### What you will do
Word for word, copy all the data and drop the pictures.
····················
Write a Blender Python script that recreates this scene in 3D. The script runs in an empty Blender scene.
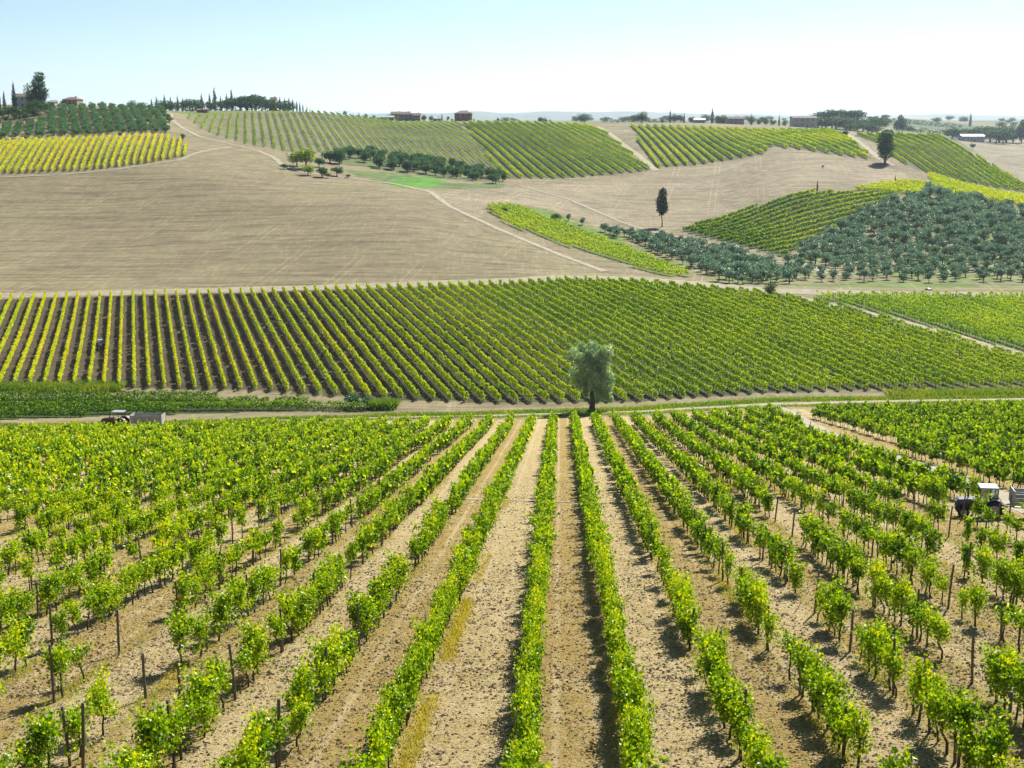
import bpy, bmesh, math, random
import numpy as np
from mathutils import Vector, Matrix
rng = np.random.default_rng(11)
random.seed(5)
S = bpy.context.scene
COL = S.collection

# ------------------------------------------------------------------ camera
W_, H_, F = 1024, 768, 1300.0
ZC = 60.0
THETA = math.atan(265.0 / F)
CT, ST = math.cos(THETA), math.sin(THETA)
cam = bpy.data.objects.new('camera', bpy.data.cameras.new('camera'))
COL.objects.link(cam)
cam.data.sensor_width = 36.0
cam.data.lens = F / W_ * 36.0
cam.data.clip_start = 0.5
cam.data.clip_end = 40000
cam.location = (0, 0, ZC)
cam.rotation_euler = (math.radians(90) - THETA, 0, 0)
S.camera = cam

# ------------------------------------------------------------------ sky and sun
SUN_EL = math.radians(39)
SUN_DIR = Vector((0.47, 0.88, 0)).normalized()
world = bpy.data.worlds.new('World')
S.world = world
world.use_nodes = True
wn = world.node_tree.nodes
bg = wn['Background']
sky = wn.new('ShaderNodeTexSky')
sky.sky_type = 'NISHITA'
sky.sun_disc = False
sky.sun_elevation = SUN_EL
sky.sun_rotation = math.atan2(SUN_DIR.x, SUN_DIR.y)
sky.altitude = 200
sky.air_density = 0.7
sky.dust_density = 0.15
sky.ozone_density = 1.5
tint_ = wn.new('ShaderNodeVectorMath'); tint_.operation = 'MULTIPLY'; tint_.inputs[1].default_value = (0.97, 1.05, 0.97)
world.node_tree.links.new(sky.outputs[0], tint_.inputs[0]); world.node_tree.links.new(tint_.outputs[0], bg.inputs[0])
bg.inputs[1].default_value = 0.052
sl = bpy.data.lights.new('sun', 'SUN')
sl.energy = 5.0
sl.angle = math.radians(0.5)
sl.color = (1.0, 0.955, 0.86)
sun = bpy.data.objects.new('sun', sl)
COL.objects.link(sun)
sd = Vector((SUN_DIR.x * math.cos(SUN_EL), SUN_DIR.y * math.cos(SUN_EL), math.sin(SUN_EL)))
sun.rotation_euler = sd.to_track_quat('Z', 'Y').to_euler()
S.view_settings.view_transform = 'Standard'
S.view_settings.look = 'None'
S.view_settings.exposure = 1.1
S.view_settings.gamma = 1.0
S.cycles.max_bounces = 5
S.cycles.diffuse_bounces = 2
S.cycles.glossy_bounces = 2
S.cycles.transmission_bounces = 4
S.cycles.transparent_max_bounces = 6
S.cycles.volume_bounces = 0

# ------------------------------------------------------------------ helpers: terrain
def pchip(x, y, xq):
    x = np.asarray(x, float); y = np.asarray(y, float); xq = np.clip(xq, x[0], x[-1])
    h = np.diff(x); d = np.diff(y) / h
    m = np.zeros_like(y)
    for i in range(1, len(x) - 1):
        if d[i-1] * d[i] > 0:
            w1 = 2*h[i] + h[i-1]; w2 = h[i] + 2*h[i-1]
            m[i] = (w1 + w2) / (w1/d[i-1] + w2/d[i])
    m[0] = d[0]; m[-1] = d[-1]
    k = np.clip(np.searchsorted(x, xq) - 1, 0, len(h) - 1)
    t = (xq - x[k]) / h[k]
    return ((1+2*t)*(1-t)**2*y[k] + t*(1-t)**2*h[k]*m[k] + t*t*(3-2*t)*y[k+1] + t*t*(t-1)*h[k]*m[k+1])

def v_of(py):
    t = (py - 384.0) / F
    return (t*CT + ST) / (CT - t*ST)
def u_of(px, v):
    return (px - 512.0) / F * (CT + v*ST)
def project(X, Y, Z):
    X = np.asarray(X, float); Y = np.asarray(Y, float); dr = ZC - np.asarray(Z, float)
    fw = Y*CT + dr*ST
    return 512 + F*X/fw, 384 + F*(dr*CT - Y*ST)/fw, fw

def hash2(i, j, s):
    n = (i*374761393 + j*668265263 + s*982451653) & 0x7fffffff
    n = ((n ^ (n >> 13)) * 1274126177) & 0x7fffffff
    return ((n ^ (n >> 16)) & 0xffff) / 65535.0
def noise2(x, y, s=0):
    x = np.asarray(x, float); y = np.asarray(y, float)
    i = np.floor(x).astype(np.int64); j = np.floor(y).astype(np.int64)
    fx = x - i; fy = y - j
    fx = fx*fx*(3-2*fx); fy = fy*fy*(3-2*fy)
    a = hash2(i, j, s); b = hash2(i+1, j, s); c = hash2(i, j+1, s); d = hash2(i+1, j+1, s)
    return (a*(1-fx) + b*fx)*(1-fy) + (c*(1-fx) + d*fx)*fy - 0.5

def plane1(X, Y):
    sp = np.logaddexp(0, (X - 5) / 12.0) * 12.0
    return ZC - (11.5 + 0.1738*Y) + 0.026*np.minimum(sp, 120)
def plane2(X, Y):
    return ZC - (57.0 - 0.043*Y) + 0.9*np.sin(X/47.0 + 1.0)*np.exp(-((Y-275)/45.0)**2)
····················
### Full solution
Write a Blender Python script that recreates this scene in 3D. The script runs in an empty Blender scene.
import bpy, bmesh, math, random
import numpy as np
from mathutils import Vector, Matrix
rng = np.random.default_rng(11)
random.seed(5)
S = bpy.context.scene
COL = S.collection

# ------------------------------------------------------------------ camera
W_, H_, F = 1024, 768, 1300.0
ZC = 60.0
THETA = math.atan(265.0 / F)
CT, ST = math.cos(THETA), math.sin(THETA)
cam = bpy.data.objects.new('camera', bpy.data.cameras.new('camera'))
COL.objects.link(cam)
cam.data.sensor_width = 36.0
cam.data.lens = F / W_ * 36.0
cam.data.clip_start = 0.5
cam.data.clip_end = 40000
cam.location = (0, 0, ZC)
cam.rotation_euler = (math.radians(90) - THETA, 0, 0)
S.camera = cam

# ------------------------------------------------------------------ sky and sun
SUN_EL = math.radians(39)
SUN_DIR = Vector((0.47, 0.88, 0)).normalized()
world = bpy.data.worlds.new('World')
S.world = world
world.use_nodes = True
wn = world.node_tree.nodes
bg = wn['Background']
sky = wn.new('ShaderNodeTexSky')
sky.sky_type = 'NISHITA'
sky.sun_disc = False
sky.sun_elevation = SUN_EL
sky.sun_rotation = math.atan2(SUN_DIR.x, SUN_DIR.y)
sky.altitude = 200
sky.air_density = 0.7
sky.dust_density = 0.15
sky.ozone_density = 1.5
tint_ = wn.new('ShaderNodeVectorMath'); tint_.operation = 'MULTIPLY'; tint_.inputs[1].default_value = (0.97, 1.05, 0.97)
world.node_tree.links.new(sky.outputs[0], tint_.inputs[0]); world.node_tree.links.new(tint_.outputs[0], bg.inputs[0])
bg.inputs[1].default_value = 0.052
sl = bpy.data.lights.new('sun', 'SUN')
sl.energy = 5.0
sl.angle = math.radians(0.5)
sl.color = (1.0, 0.955, 0.86)
sun = bpy.data.objects.new('sun', sl)
COL.objects.link(sun)
sd = Vector((SUN_DIR.x * math.cos(SUN_EL), SUN_DIR.y * math.cos(SUN_EL), math.sin(SUN_EL)))
sun.rotation_euler = sd.to_track_quat('Z', 'Y').to_euler()
S.view_settings.view_transform = 'Standard'
S.view_settings.look = 'None'
S.view_settings.exposure = 1.1
S.view_settings.gamma = 1.0
S.cycles.max_bounces = 5
S.cycles.diffuse_bounces = 2
S.cycles.glossy_bounces = 2
S.cycles.transmission_bounces = 4
S.cycles.transparent_max_bounces = 6
S.cycles.volume_bounces = 0

# ------------------------------------------------------------------ helpers: terrain
def pchip(x, y, xq):
    x = np.asarray(x, float); y = np.asarray(y, float); xq = np.clip(xq, x[0], x[-1])
    h = np.diff(x); d = np.diff(y) / h
    m = np.zeros_like(y)
    for i in range(1, len(x) - 1):
        if d[i-1] * d[i] > 0:
            w1 = 2*h[i] + h[i-1]; w2 = h[i] + 2*h[i-1]
            m[i] = (w1 + w2) / (w1/d[i-1] + w2/d[i])
    m[0] = d[0]; m[-1] = d[-1]
    k = np.clip(np.searchsorted(x, xq) - 1, 0, len(h) - 1)
    t = (xq - x[k]) / h[k]
    return ((1+2*t)*(1-t)**2*y[k] + t*(1-t)**2*h[k]*m[k] + t*t*(3-2*t)*y[k+1] + t*t*(t-1)*h[k]*m[k+1])

def v_of(py):
    t = (py - 384.0) / F
    return (t*CT + ST) / (CT - t*ST)
def u_of(px, v):
    return (px - 512.0) / F * (CT + v*ST)
def project(X, Y, Z):
    X = np.asarray(X, float); Y = np.asarray(Y, float); dr = ZC - np.asarray(Z, float)
    fw = Y*CT + dr*ST
    return 512 + F*X/fw, 384 + F*(dr*CT - Y*ST)/fw, fw

def hash2(i, j, s):
    n = (i*374761393 + j*668265263 + s*982451653) & 0x7fffffff
    n = ((n ^ (n >> 13)) * 1274126177) & 0x7fffffff
    return ((n ^ (n >> 16)) & 0xffff) / 65535.0
def noise2(x, y, s=0):
    x = np.asarray(x, float); y = np.asarray(y, float)
    i = np.floor(x).astype(np.int64); j = np.floor(y).astype(np.int64)
    fx = x - i; fy = y - j
    fx = fx*fx*(3-2*fx); fy = fy*fy*(3-2*fy)
    a = hash2(i, j, s); b = hash2(i+1, j, s); c = hash2(i, j+1, s); d = hash2(i+1, j+1, s)
    return (a*(1-fx) + b*fx)*(1-fy) + (c*(1-fx) + d*fx)*fy - 0.5

def plane1(X, Y):
    sp = np.logaddexp(0, (X - 5) / 12.0) * 12.0
    return ZC - (11.5 + 0.1738*Y) + 0.026*np.minimum(sp, 120)
def plane2(X, Y):
    return ZC - (57.0 - 0.043*Y) + 0.9*np.sin(X/47.0 + 1.0)*np.exp(-((Y-275)/45.0)**2)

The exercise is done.